Reality staring me in the face

So here I am, in a fully furnished apartment, but all by myself. No husband, no dog. And, for all intents and purposes, no TV — the cable was turned off Friday. I’ve managed to get our TV to get over the air reception of some basic channels, but that’s it — and I’ll only have that until the movers come and pack up the TV on Monday.

Anyway, even given that I still have all my stuff and a working TV, I’m really in a bad place emotionally. It’s lonely here.  And a bit depressing. And that worries me.

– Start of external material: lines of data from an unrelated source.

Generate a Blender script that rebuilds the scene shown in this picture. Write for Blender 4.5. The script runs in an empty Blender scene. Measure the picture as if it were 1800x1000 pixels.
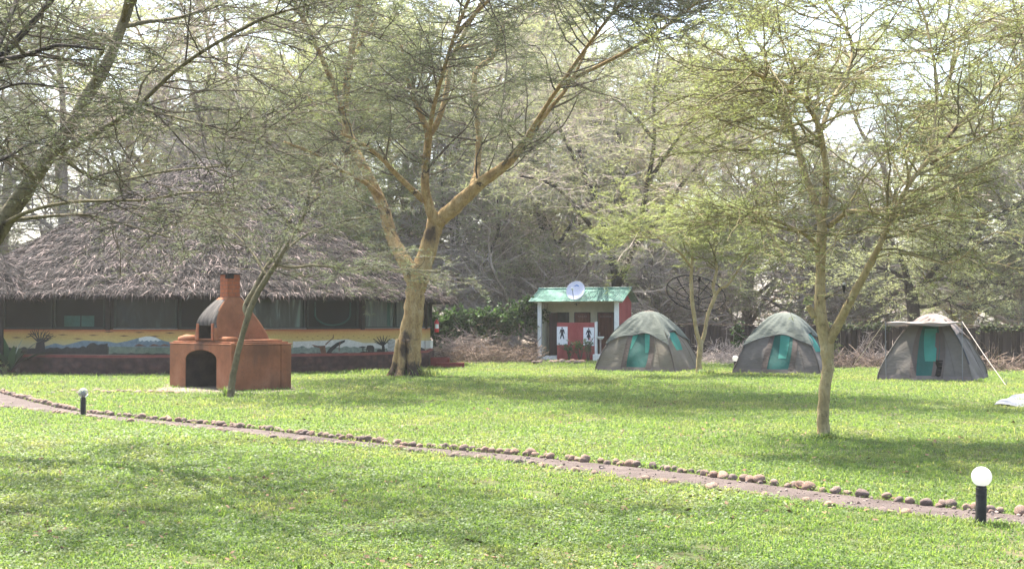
import bpy, bmesh, math, random
import numpy as np
from mathutils import Vector, Matrix

random.seed(7)
RNG = np.random.default_rng(11)
SC = bpy.context.scene
COL = SC.collection
R = math.radians

# ------------------------------------------------------------------ camera
F = 2300.0                       # focal length in pixels of the 1800 px photograph
CAMZ = 1.6
PITCH = math.atan(66.0 / F)
CP, SP = math.cos(PITCH), math.sin(PITCH)
cam = bpy.data.cameras.new('camera')
cam.sensor_width = 36.0
cam.lens = F / 1800.0 * 36.0
cam.clip_start = 0.1
cam.clip_end = 3000
cam_ob = bpy.data.objects.new('camera', cam)
COL.objects.link(cam_ob)
cam_ob.location = (0, 0, CAMZ)
cam_ob.rotation_euler = (math.pi / 2 + PITCH, 0, 0)
SC.camera = cam_ob

def ray(px, py):
    x = (px - 900.0) / F
    u = (500.0 - py) / F
    return np.array([x, CP - u * SP, SP + u * CP])
def at(px, py, Y):
    d = ray(px, py)
    return np.array([0, 0, CAMZ]) + d * (Y / d[1])
def gnd(px, py, z=0.0):
    d = ray(px, py)
    return np.array([0, 0, CAMZ]) + d * ((z - CAMZ) / d[2])
def on_plane(px, py, p, n):
    d = ray(px, py)
    o = np.array([0, 0, CAMZ])
    return o + d * (np.dot(p - o, n) / np.dot(d, n))
def project(P):
    P = np.asarray(P, float)
    x = P[..., 0]; y = P[..., 1]; z = P[..., 2] - CAMZ
    f = y * CP + z * SP
    u = z * CP - y * SP
    return 900 + F * x / f, 500 - F * u / f

# ------------------------------------------------------------------ objects
def tag(o, label=None, cat=None, group=None, kind=None):
    if label: o['label'] = label
    if cat: o['category'] = cat
    if group: o['group'] = group
    if kind: o['kind'] = kind
    return o
def thing(name, label, cat, loc=(0, 0, 0), rz=0.0, group=None):
    o = bpy.data.objects.new(name, None)
    COL.objects.link(o)
    o.empty_display_size = 0.2
    o.location = loc
    o.rotation_euler = (0, 0, rz)
    return tag(o, label, cat, group)
def copy_tree(o, parent=None):
    c = o.copy(); COL.objects.link(c)
    if parent: c.parent = parent
    for ch in list(o.children): copy_tree(ch, c)
    return c

def nrm(v):
    v = np.asarray(v, float)
    return v / np.maximum(np.linalg.norm(v, axis=-1, keepdims=True), 1e-9)

class G:
    """collects faces and links them as one mesh object"""
    def __init__(s):
        s.V = []; s.I = []; s.C = []; s.M = []; s.A = []; s.n = 0
    def add(s, V, Fc, mat=0, var=None):
        V = np.asarray(V, float).reshape(-1, 3)
        if isinstance(Fc, np.ndarray):
            s.I.append(Fc.ravel() + s.n); c = np.full(len(Fc), Fc.shape[1])
        else:
            s.I.append(np.concatenate([np.asarray(f) for f in Fc]) + s.n)
            c = np.array([len(f) for f in Fc])
        s.C.append(c)
        s.M.append(np.broadcast_to(mat, (len(c),)).astype(np.int32))
        s.A.append(np.broadcast_to(RNG.random() if var is None else var, (len(c),)).astype(np.float32))
        s.V.append(V); s.n += len(V)
        return s
    def build(s, name, mats, parent=None, origin=None, smooth=False, **tags):
        me = bpy.data.meshes.new(name)
        V = np.concatenate(s.V); I = np.concatenate(s.I).astype(np.int32); C = np.concatenate(s.C)
        if origin is not None: V = V - np.asarray(origin, float)
        me.vertices.add(len(V)); me.vertices.foreach_set('co', V.astype(np.float32).ravel())
        me.loops.add(len(I)); me.loops.foreach_set('vertex_index', I)
        me.polygons.add(len(C))
        st = np.concatenate([[0], np.cumsum(C)[:-1]]).astype(np.int32)
        me.polygons.foreach_set('loop_start', st)
        me.polygons.foreach_set('material_index', np.concatenate(s.M))
        me.polygons.foreach_set('use_smooth', np.full(len(C), bool(smooth)))
        me.update(calc_edges=True)
        a = me.attributes.new('var', 'FLOAT', 'FACE')
        a.data.foreach_set('value', np.concatenate(s.A))
        if not isinstance(mats, (list, tuple)): mats = [mats]
        for m in mats: me.materials.append(m)
        o = bpy.data.objects.new(name, me)
        COL.objects.link(o)
        if parent: o.parent = parent
        elif origin is not None: o.location = origin
        return tag(o, **tags)
    # shapes -----------------------------------------------------------
    def box(s, c, size, mat=0, rz=0.0, bevel=0.0, var=None, M=None):
        bm = bmesh.new()
        bmesh.ops.create_cube(bm, size=1.0)
        for v in bm.verts: v.co = Vector((v.co.x * size[0], v.co.y * size[1], v.co.z * size[2]))
        if bevel > 0:
            bmesh.ops.bevel(bm, geom=bm.edges[:], offset=bevel, segments=2, affect='EDGES', profile=0.5)
        T = M if M is not None else Matrix.Translation(Vector(c)) @ Matrix.Rotation(rz, 4, 'Z')
        bm.transform(T)
        s.bm(bm, mat, var); bm.free()
        return s
    def bm(s, bm, mat=0, var=None):
        bm.verts.index_update()
        s.add([v.co[:] for v in bm.verts], [[v.index for v in f.verts] for f in bm.faces], mat, var)
    def tubes(s, P, Rd, S=3, mat=0, var=None, caps=False, ell=None):
        P = np.asarray(P, float); Rd = np.asarray(Rd, float)
        if P.ndim == 2: P = P[None]; Rd = Rd[None]
        M, K = P.shape[:2]
        d = nrm(P[:, -1] - P[:, 0])
        ref = np.where(np.abs(d[:, 2:3]) > 0.8, np.array([[1.0, 0, 0]]), np.array([[0, 0, 1.0]]))
        a = nrm(np.cross(d, ref))
        T = np.empty_like(P)
        T[:, 1:-1] = P[:, 2:] - P[:, :-2]; T[:, 0] = P[:, 1] - P[:, 0]; T[:, -1] = P[:, -1] - P[:, -2]
        T = nrm(T)
        b = nrm(np.cross(T, a[:, None, :])); a2 = np.cross(b, T)
        ang = np.arange(S) * 2 * np.pi / S
        ring = P[:, :, None, :] + Rd[:, :, None, None] * (np.cos(ang)[None, None, :, None] * a2[:, :, None, :] + np.sin(ang)[None, None, :, None] * b[:, :, None, :])
        V = ring.reshape(-1, 3)
        base = (np.arange(M) * K * S)[:, None, None] + (np.arange(K - 1) * S)[None, :, None]
        j = np.arange(S)[None, None, :]; j2 = (np.arange(S) + 1) % S
        q = np.stack([base + j, base + j2[None, None, :], base + S + j2[None, None, :], base + S + j], -1).reshape(-1, 4)
        vv = None
        if var is not None:
            vv = np.broadcast_to(np.asarray(var, float).reshape(-1, 1), (M, (K - 1) * S)).ravel()
        s.add(V, q, mat, vv)
        if caps:
            n0 = s.n - len(V)
            for m in range(M):
                e = n0 + m * K * S + (K - 1) * S
                s.I.append(np.arange(S) + e); s.C.append(np.array([S])); s.M.append(np.array([mat], np.int32)); s.A.append(np.array([0.5], np.float32))
                e = n0 + m * K * S
                s.I.append(np.arange(S)[::-1] + e); s.C.append(np.array([S])); s.M.append(np.array([mat], np.int32)); s.A.append(np.array([0.5], np.float32))
        return s
    def rod(s, a, b, r, S=8, mat=0, r2=None):
        return s.tubes(np.array([a, b], float), np.array([r, r if r2 is None else r2]), S, mat, caps=True)
    def lathe(s, prof, S=24, mat=0, c=(0, 0, 0)):
        prof = np.asarray(prof, float); K = len(prof)
        ang = np.arange(S) * 2 * np.pi / S
        V = np.stack([prof[:, None, 0] * np.cos(ang), prof[:, None, 0] * np.sin(ang), np.repeat(prof[:, 1:2], S, 1)], -1).reshape(-1, 3) + np.asarray(c)
        j = np.arange(S); j2 = (j + 1) % S
        q = np.concatenate([np.stack([k * S + j, k * S + j2, (k + 1) * S + j2, (k + 1) * S + j], -1) for k in range(K - 1)])
        return s.add(V, q, mat)
    def grid(s, P, mat=0, var=None):
        n, m = P.shape[:2]
        i, j = np.meshgrid(np.arange(n - 1), np.arange(m - 1), indexing='ij')
        a = (i * m + j).ravel()
        return s.add(P.reshape(-1, 3), np.stack([a, a + 1, a + m + 1, a + m], -1), mat, var)
    def prism(s, poly, vec, mat=0):
        """closed outline (N,3) extruded by vec"""
        P = np.asarray(poly, float); n = len(P)
        V = np.concatenate([P, P + np.asarray(vec)])
        f = [list(range(n))[::-1], [n + k for k in range(n)]] + [[k, (k + 1) % n, n + (k + 1) % n, n + k] for k in range(n)]
        return s.add(V, f, mat)
    def ball(s, c, r, mat=0, S=20, K=12):
        t = np.linspace(0, np.pi, K)
        pr = np.stack([np.maximum(np.sin(t), 1e-4) * r, -np.cos(t) * r], -1)
        return s.lathe(pr, S, mat, c)

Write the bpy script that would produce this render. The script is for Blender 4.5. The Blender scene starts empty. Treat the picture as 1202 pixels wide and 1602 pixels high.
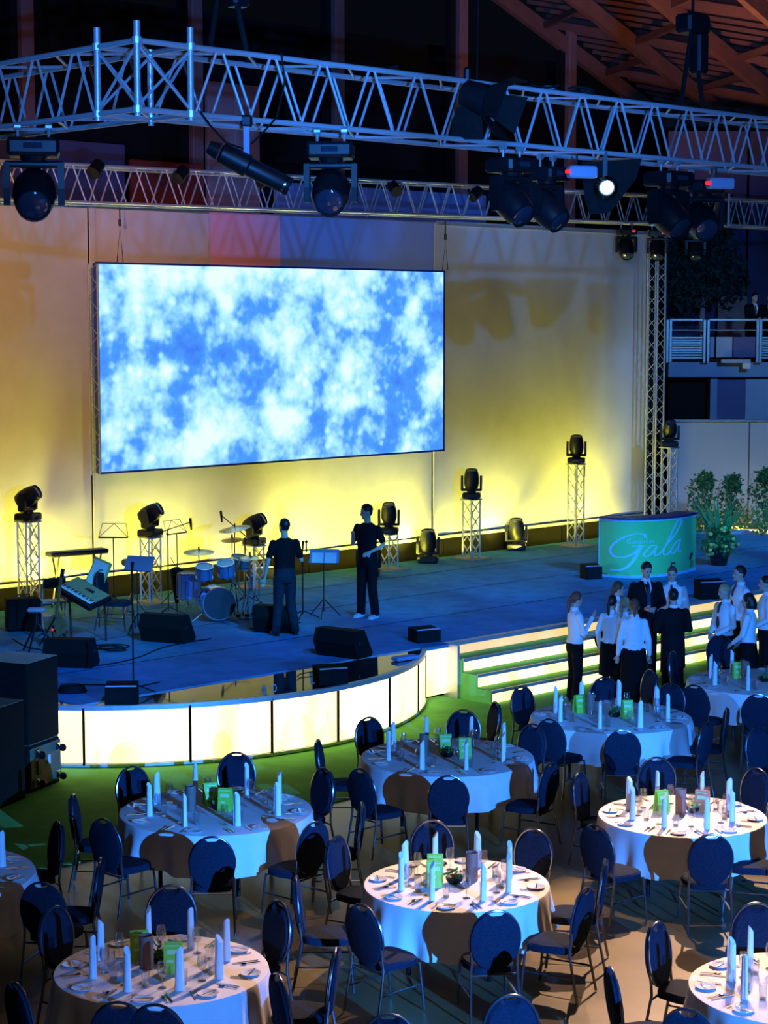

Because if it’s this lonely now, when I have furniture and my local channels, how much more is it going to suck in a couple of days when I won’t have anything but an air mattress and a camp chair? Right now, I’m stretched out on the couch. In a couple of days, all I’ll have is that air mattress — not very good for stretching out and relaxing. And I’ll have to do that for two weeks.

And even after I move out of this apartment into my sublet, I won’t have a couch, just a mattress on the floor. (At least it’ll be a mattress and not an air mattress. Yes, yes, silver lining.) Basically, I’m starting to get a glimpse of how uncomfortable the next six weeks are going to be. I am starting to see that, for all my bravery about all of this while we were planning it, I am not really prepared for the reality of it.